AIM:
Print, exactly and with both ends included, the lines below that run from the one containing "Write a Blender" to the one containing "PI = math.pi". Pictures are omitted.

(Scripts that build scenes)
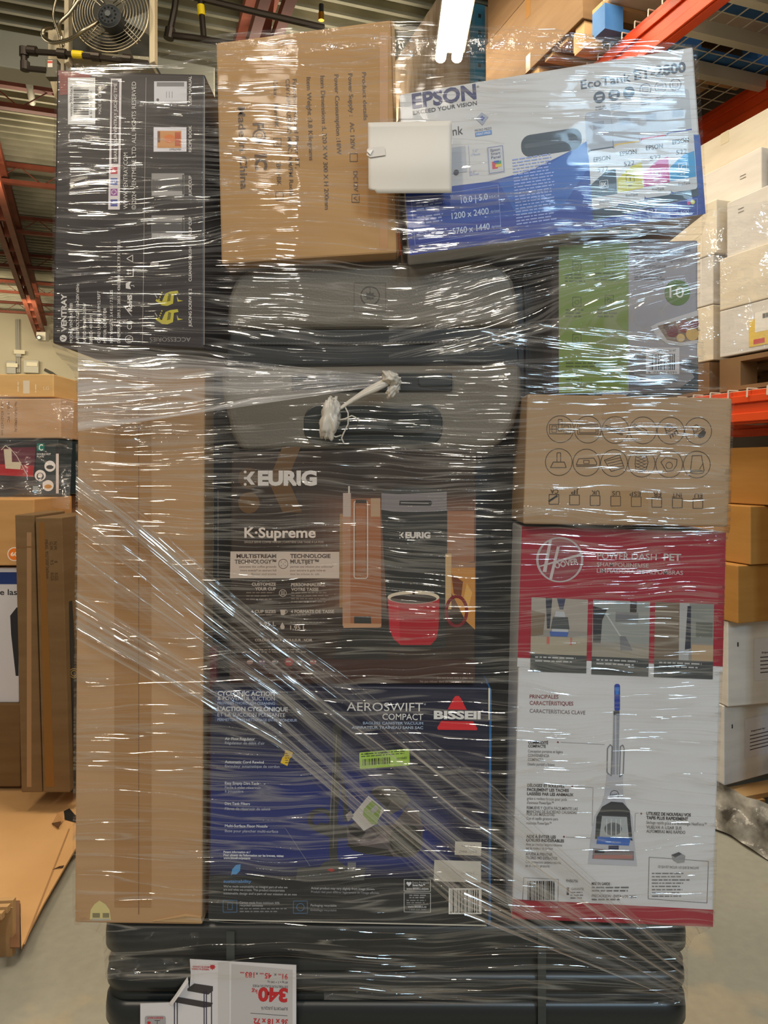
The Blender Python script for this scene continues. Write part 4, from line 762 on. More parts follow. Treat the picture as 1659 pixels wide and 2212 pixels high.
A.loop([(1402, 1851), (1530, 1860), (1527, 1950), (1400, 1941)], .9, (90, 90, 94), 3); A.poly([(1450, 1846), (1466, 1840), (1480, 1848), (1478, 1862), (1464, 1864), (1454, 1858)], (140, 142, 146), 4); A.poly([(1450, 1846), (1466, 1840), (1472, 1844), (1458, 1852)], (74, 76, 80), 5)
A.text('CE QUI EST INCLUS / LO QUE SE INCLUYE', 1421, 1874, 88, 5, (90, 88, 92), -2)
for y in range(1885, 1940, 7): A.greek(1408, y, 1494-(y % 3)*8, 1, 5, 3.2, (110, 108, 112), 3)
A.loop([(1131, 1895), (1206, 1899), (1205, 1948), (1129, 1944)], .8, (100, 98, 102), 3); A.barcode(1139, 1902, 1200, 1944, None, m=.01, l=3)
A.text('FH50700', 1223, 1905, 25, 6, (84, 82, 86), -2); A.text('1', 1224, 1932, 5, 15, K, 0, .02); A.text('GARANTIE', 1234, 1922, 27, 5, G_, -1); A.greek(1232, 1926, 1262, 3, 6, 3, G_); A.text('MISE EN GARDE :', 1278, 1911, 42, 6, K, -1, .01); A.greek(1278, 1915, 1372, 2, 7, 4, G_); A.text('PRÉCAUCION : EVITA LOS OJOS', 1278, 1937, 96, 5.5, G_, -1, .01); A.greek(1278, 1941, 1340, 1, 7, 4, G_)
A.build(hb)
# ---- coffee maker box
DK = 1.14
kb = front_box('coffee_maker_box', ((500, 976), (1028, 968), (1026, 1476), (496, 1476)), DK, .30, nmat('keurig_brown', (52, 42, 36), (60, 48, 42), (1, 1, 1), 2, .35), 'dark brown coffee maker box with a red mug picture, centre of the load')
A = Art(DK); A.poly([(672, 1075), (1026, 1075), (1026, 1300), (740, 1320), (672, 1200)], (96, 66, 46), 1)
for i in range(8): A.rect(640+i*14, 1060+i*4, 1028, 1330-i*3, (60+i*7, 48+i*4, 40+i*3), 1+i*.1)
A.rect(496, 1424, 1026, 1476, (62, 36, 30), 1)
BR = (96, 68, 38); A.circle(538, 1033, 23, (84, 62, 40), 3); A.circle(538, 1086, 23, BR, 3); A.poly([(610, 965), (650, 965), (622, 1034), (653, 1107), (611, 1107), (580, 1040)], BR, 3)
KW = (208, 198, 190)
def keurig(x, y, s, c):
    for k in range(3): A.circle(x+.9*s, y-6.6*s*(1-k*1.0)-7*s+0*k, 1.45*s*1.05, c, 5, n=14)
    A.poly([(x+1.5*s, y-7*s), (x+7*s, y-14*s), (x+11.5*s, y-14*s), (x+6.2*s, y-7*s), (x+11.5*s, y), (x+7*s, y)], c, 5)
    A.text('EURIG', x+14.5*s, y, 63*s, 14*s, c, 0, .055, 5)
keurig(528, 1047, 2.02, KW); keurig(863, 1162, .86, KW)
A.text('K·Supreme', 528, 1161, 154, 21, (222, 204, 190), 0, .025); A.text('SINGLE SERVE COFFEE MAKER | CAFETIÈRE UNE TASSE À LA FOIS', 528, 1173, 171, 4.3, (176, 156, 138), 0, .01)
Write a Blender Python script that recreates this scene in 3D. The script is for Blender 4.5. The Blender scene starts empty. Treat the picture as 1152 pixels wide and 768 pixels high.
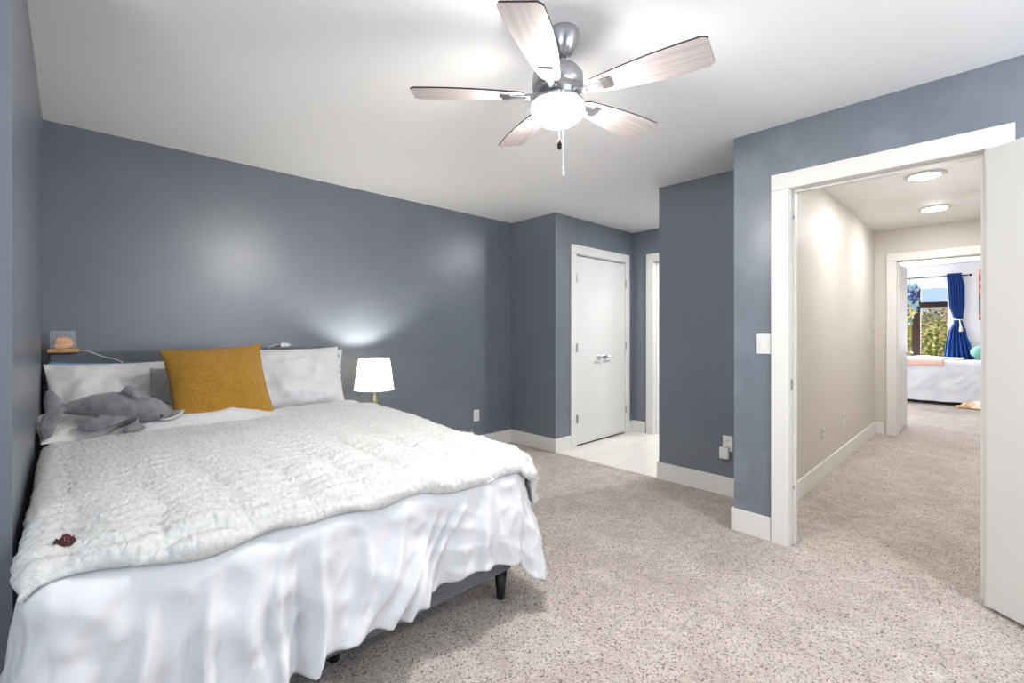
import bpy, bmesh, math, random
import numpy as np
from mathutils import Vector, Matrix, noise
random.seed(7)
S = bpy.context.scene
COL = S.collection
PI = math.pi

# ---------------------------------------------------------------- camera, world, light, exposure
cam_d = bpy.data.cameras.new('camera'); cam = bpy.data.objects.new('camera', cam_d); COL.objects.link(cam)
cam.location = (0, 0, 1.245); cam.rotation_euler = (PI/2, 0, -math.radians(43.76))
cam_d.sensor_width = 36; cam_d.lens = 36*519/1152; cam_d.shift_y = -12.8/1152; cam_d.clip_start = .02
S.camera = cam
S.view_settings.view_transform = 'Standard'; S.view_settings.look = 'None'
S.view_settings.exposure = 0.12; S.view_settings.gamma = 1; S.view_settings.use_curve_mapping = False
S.cycles.max_bounces = 10; S.cycles.diffuse_bounces = 7; S.cycles.use_denoising = True
S.cycles.sample_clamp_indirect = 6

W = bpy.data.worlds.new('world'); S.world = W; W.use_nodes = True
bgn = W.node_tree.nodes['Background']; bgn.inputs[0].default_value = (.52, .70, .95, 1); bgn.inputs[1].default_value = 1.0

FAN_E = 225.0; FAN_COL = (1, .965, .93)
VANITY_E = 30.0; HALL_E = 215.0
LAMP_W = 9.0
sun_d = bpy.data.lights.new('sun', 'SUN'); sun_d.energy = 4.0; sun_d.angle = .02; sun_d.color = (1, .95, .86)
sun = bpy.data.objects.new('sun', sun_d); COL.objects.link(sun)
sun.rotation_euler = Vector((.62, -.30, -.55)).to_track_quat('-Z', 'Y').to_euler()

def area(name, loc, direction, sx, sy, energy, color=(1, 1, 1)):
    d = bpy.data.lights.new(name, 'AREA'); d.shape = 'RECTANGLE'; d.size = sx; d.size_y = sy; d.energy = energy; d.color = color
    o = bpy.data.objects.new(name, d); COL.objects.link(o); o.location = loc
    o.rotation_euler = Vector(direction).to_track_quat('-Z', 'Z').to_euler(); return o
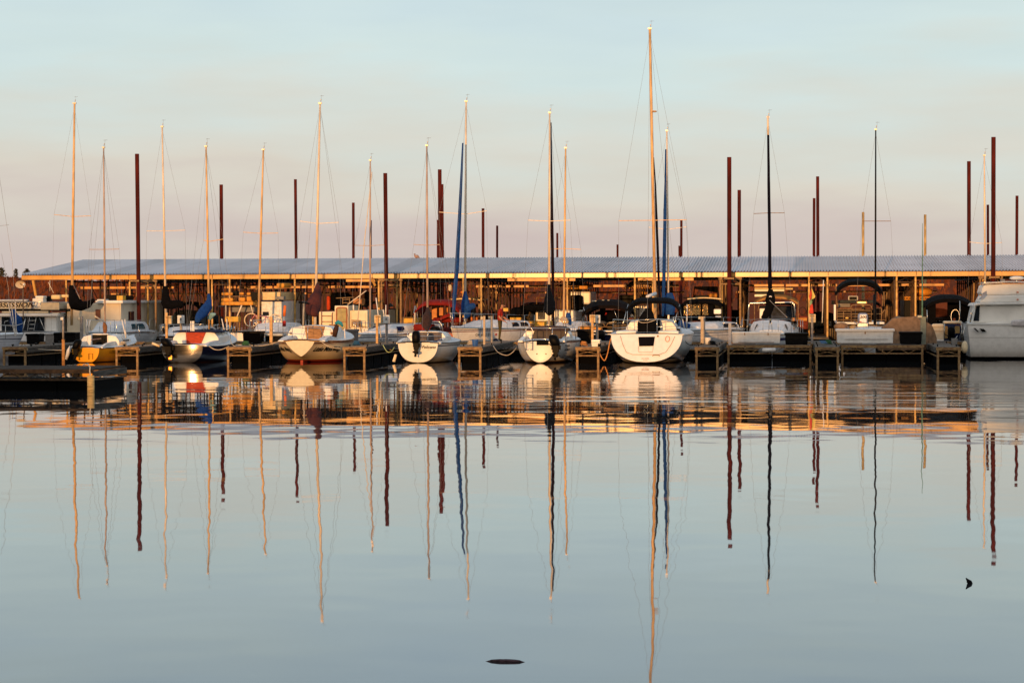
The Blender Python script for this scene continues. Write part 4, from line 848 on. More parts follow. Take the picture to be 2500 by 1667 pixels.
# 5 bow-on white boat with blue furled jib
t, h = bow_out('white sailboat seen bow first with blue furled jib and blue sail cover', Z4(985, 0)[0], 92.6, 7.4, 1.3, 1.10, 1.22, band_mat('white_hull_red_line', (.70, .70, .70), [(1.00, 1.035, (.16, .03, .03)), (1.07, 1.10, (.05, .02, .05)), (-.5, .05, (.02, .02, .03))], .3, var=.05), rz=R(-17), bow=.55)
cabin(t, [(.9, .98, 1.10, .36, 0), (3.6, .92, 1.12, .38, 0), (4.4, .85, 1.12, .26, 0), (5.8, .45, 1.18, .06, 0)], GELW); side_window(t, 1.2, 2.0, .98, .96, 1.12, .37, .2, .7); side_window(t, 2.2, 2.9, .96, .94, 1.12, .37, .2, .7)
h.letter(t, 'registration', 'OK 6072 DA', .17, 5.55, .86, -1, INK); h.letter(t, 'sticker', '#', .16, 4.85, .84, -1, REDP, 0, .02)
pulpit(t, h, .62)
mast(t, (1138, 248), Z4(1152, 960), 96.4, 6, MASTW, [((1072, 518), (1188, 515), 523)], half=1.1, bow=W(*Z4(990, 1040), 92.6))
pod(t, 'furled_jib', [(1130, 350, 2.2), (1127, 420, 3.2), (1122, 530, 4.6), (1115, 660, 5.6), (1110, 720, 5.6), (1106, 780, 3.4)], lambda q: 95.8 - 1.6 * q, BLUE, jit=.05, flat=1)
pod(t, 'sail_cover', zp(Z4, (1155, 545, 16), (1155, 600, 30), (1158, 680, 52), (1165, 760, 62), (1175, 820, 48), (1165, 868, 18)), 96.2, BLUE, flat=.8)
pod(t, 'sail_cover_tail', zp(Z4, (1170, 760, 40), (1215, 730, 40), (1255, 715, 34), (1275, 705, 18)), 96.0, BLUE, flat=.8)
MB().pbox(Z4(1135, 870), Z4(1163, 965), 96.5, .15).build('mast_step', GEL, t)
MB().ball(P(Z4(992, 980), 92.9), .10, .12, .12).build('anchor_light', DARK, t, True, True)
c = P(Z4(1518, 1150), 94.6); MB().ball(c, .13, .05, .17).build('porthole', NAVY, t, True, True)
# 6 mast right of white ladder boat
t, h = bow_out('sailboat with rolled blue sail, half hidden right of the boat with a swim ladder', Z5(870, 0)[0], 93.2, 7.2, 1.2, .98, 1.04, WB)
cabin(t, [(1.4, .9, .98, .42, 0), (4.2, .8, 1.0, .42, 0), (5.4, .5, 1.02, .1, 0)], GELW); pulpit(t, h, .55)
mast(t, (1381, 362), Z5(864, 975), 96.5, 5.4, MASTG, [((1340, 608), (1418, 609), 607)], half=1.0)
pod(t, 'sail_roll', zp(Z5, (920, 800, 24), (920, 850, 36), (935, 900, 24), (940, 960, 14)), 95.6, BLUE, flat=.8)
pod(t, 'sail_bag', zp(Z5, (830, 860, 22), (870, 890, 44), (905, 900, 34), (920, 895, 14)), 95.5, mat('cream_bag', (.60, .42, .22), .8), flat=.8)
# 7 boat right of the broad stern, blue furled headsail
t, h = bow_out('white sailboat with blue furled headsail and blue boom bag, behind the broad white stern', Z6(960, 0)[0], 92.8, 7.6, 1.3, 1.04, 1.10, band_mat('white_hull_two_lines', (.70, .70, .70), [(.92, .95, (.03, .03, .06)), (.80, .82, (.1, .1, .12)), (-.5, .05, (.02, .02, .03))], .3, var=.05), rz=R(-15), bow=.5)
cabin(t, [(.9, .98, 1.04, .34, 0), (4.0, .92, 1.05, .34, 0), (5.6, .5, 1.1, .14, 0)], GELW); side_window(t, 1.2, 3.2, .98, .93, 1.05, .34); pulpit(t, h, .55)
mast(t, (1628, 320), Z6(892, 870), 96.4, 5, MASTW, [((1584, 555), (1676, 554), 560)], half=1.0)
pod(t, 'furled_headsail', [(1625.5, 365, 1.8), (1625, 430, 2.6), (1623.5, 520, 3.8), (1622, 620, 4.2), (1620.5, 700, 4.2), (1618, 772, 3.2)], 95.6, BLUE, jit=.08, flat=1)
pod(t, 'boom_bag', zp(Z6, (905, 562, 34), (905, 620, 58), (905, 700, 66), (905, 770, 66), (905, 825, 54)), 96.2, BLUE, flat=.6)
MB().pbox(Z6(882, 828), Z6(902, 880), 96.2, .12).build('mast_step', GEL, t)
pod(t, 'blue_cloth', zp(Z6, (1010, 915, 34), (1080, 950, 40), (1150, 970, 30)), 94.5, BLUE, flat=.6)
wires(t, 'guide_pole', [[(Z6(1112, 1010), 93), (Z6(1115, 700), 93)], [(Z6(1090, 1010), 93), (Z6(1060, 880), 93)]], .02, PVC, 6)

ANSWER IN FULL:
Write a Blender Python script that recreates this scene in 3D. The script is for Blender 4.5. The Blender scene starts empty. Treat the picture as 1152 pixels wide and 768 pixels high.
import bpy, bmesh, math, random
import numpy as np
from mathutils import Vector, Matrix, noise
random.seed(7)
S = bpy.context.scene
COL = S.collection
PI = math.pi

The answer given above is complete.